1991~2003 年に世界保健機関(WHO)欧州地域事務所で放射線防護プログラムを指揮。その間、ヘルシンキに原子力緊急事態公衆衛生専門プロジェクト事務所を設立。また、ボンのWHO 欧州環境健康センターで放射線公衆衛生地域顧問を務めた。WHO では、とくにベラルーシにおけるチェルノブイリ原発事故後の甲状腺がんの増加をいち早く発見し、世界の注目を集めた。また、2001 年には国連チェルノブイリ原発事故調査団の一員としてベラルーシ、ロシア、ウクライナの被災地域の状況を分析し、その結果を国連調査報告『チェルノブイリ原発事故の人体への影響:復興への戦略』(“The human consequences of the Chernobyl accident: a strategy for recovery”、 The United Nations、 2002)として公表。

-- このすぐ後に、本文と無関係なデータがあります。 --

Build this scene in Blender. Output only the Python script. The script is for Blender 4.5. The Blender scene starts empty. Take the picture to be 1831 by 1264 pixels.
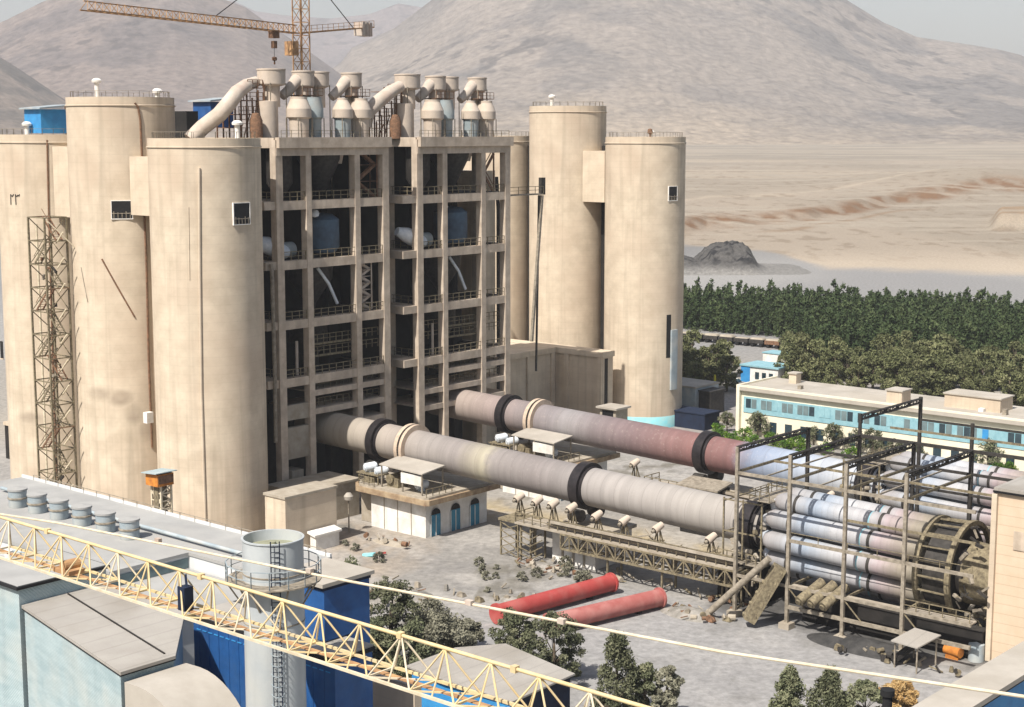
import bpy, math, random
import numpy as np
from math import sin, cos, tan, pi, radians, sqrt, atan2, hypot
from mathutils import Vector, Matrix
random.seed(7)
C = bpy.context.scene.collection
S = bpy.context.scene
# ------------------------------------------------------------------ camera, sky, sun, exposure
F, H, P, TH = 2800.0, 50.0, radians(8.07), radians(-41)
cd = bpy.data.cameras.new('camera'); cam = bpy.data.objects.new('camera', cd); C.objects.link(cam)
cam.location = (0, 0, H); cam.rotation_euler = (radians(90) - P, 0, 0)
cd.sensor_width = 36; cd.sensor_fit = 'HORIZONTAL'; cd.lens = 36 * F / 1831
cd.clip_start = 0.5; cd.clip_end = 60000
S.camera = cam
SUN_EL, SUN_AZ = radians(52), radians(34)      # azimuth: to the left of straight behind the camera
sd = Vector((-sin(SUN_AZ) * cos(SUN_EL), -cos(SUN_AZ) * cos(SUN_EL), sin(SUN_EL)))
w = bpy.data.worlds.new('World'); S.world = w; w.use_nodes = True
nt = w.node_tree; nt.nodes.clear()
sk = nt.nodes.new('ShaderNodeTexSky'); sk.sky_type = 'NISHITA'; sk.sun_disc = False
sk.sun_elevation = SUN_EL; sk.sun_rotation = atan2(sd.x, sd.y); sk.dust_density = 3.0; sk.air_density = 1.2
bg = nt.nodes.new('ShaderNodeBackground'); bg.inputs[1].default_value = 0.072
wo = nt.nodes.new('ShaderNodeOutputWorld')
nt.links.new(sk.outputs[0], bg.inputs[0]); nt.links.new(bg.outputs[0], wo.inputs[0])
ld = bpy.data.lights.new('sun', 'SUN'); ld.energy = 5.0; ld.angle = radians(0.5); ld.color = (1.0, 0.94, 0.86)
lo = bpy.data.objects.new('sun', ld); C.objects.link(lo); lo.rotation_euler = sd.to_track_quat('Z', 'Y').to_euler()
S.view_settings.view_transform = 'Standard'; S.view_settings.look = 'None'
S.view_settings.exposure = 0.5; S.view_settings.gamma = 1.0
S.cycles.volume_step_rate = 1.0; S.cycles.max_bounces = 6; S.cycles.volume_bounces = 2

# ------------------------------------------------------------------ coordinates: the plant's own grid (u along the kilns, v across)
UX, UY = cos(TH), sin(TH)
def w2p(x, y): return (x * UX + y * UY, -x * UY + y * UX)
def W(u, v, z=0): return Vector((u * UX - v * UY, u * UY + v * UX, z))
def ray(px, py):
    a = (px - 915.5) / F; b = (632 - py) / F
    return (a, cos(P) + b * sin(P), -sin(P) + b * cos(P))
def _fin(r, t):
    u, v = w2p(r[0] * t, r[1] * t); return (u, v, H + r[2] * t)
def pz(px, py, z): r = ray(px, py); return _fin(r, (z - H) / r[2])
def pY(px, py, Y): r = ray(px, py); return _fin(r, Y / r[1])
def pu(px, py, u): r = ray(px, py); q = w2p(r[0], r[1]); return _fin(r, u / q[0])
def pv(px, py, v): r = ray(px, py); q = w2p(r[0], r[1]); return _fin(r, v / q[1])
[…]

03 年、英国放射性廃棄物管理委員会(CoRWM)委員に就任したが、同委員会のずさんな放射能管理を批判して05 年に辞任。その後、08 年までフィンランド・クオピオ大学環境科学部教授。現在は欧州委員会(EC)のARCH プロジェクト(EU のチェルノブイリ原発事故健康影響調査を統括)委員を務めるかたわら、東フィンランド大学クオピオ校で電離放射線の影響について講義・研究を行っている。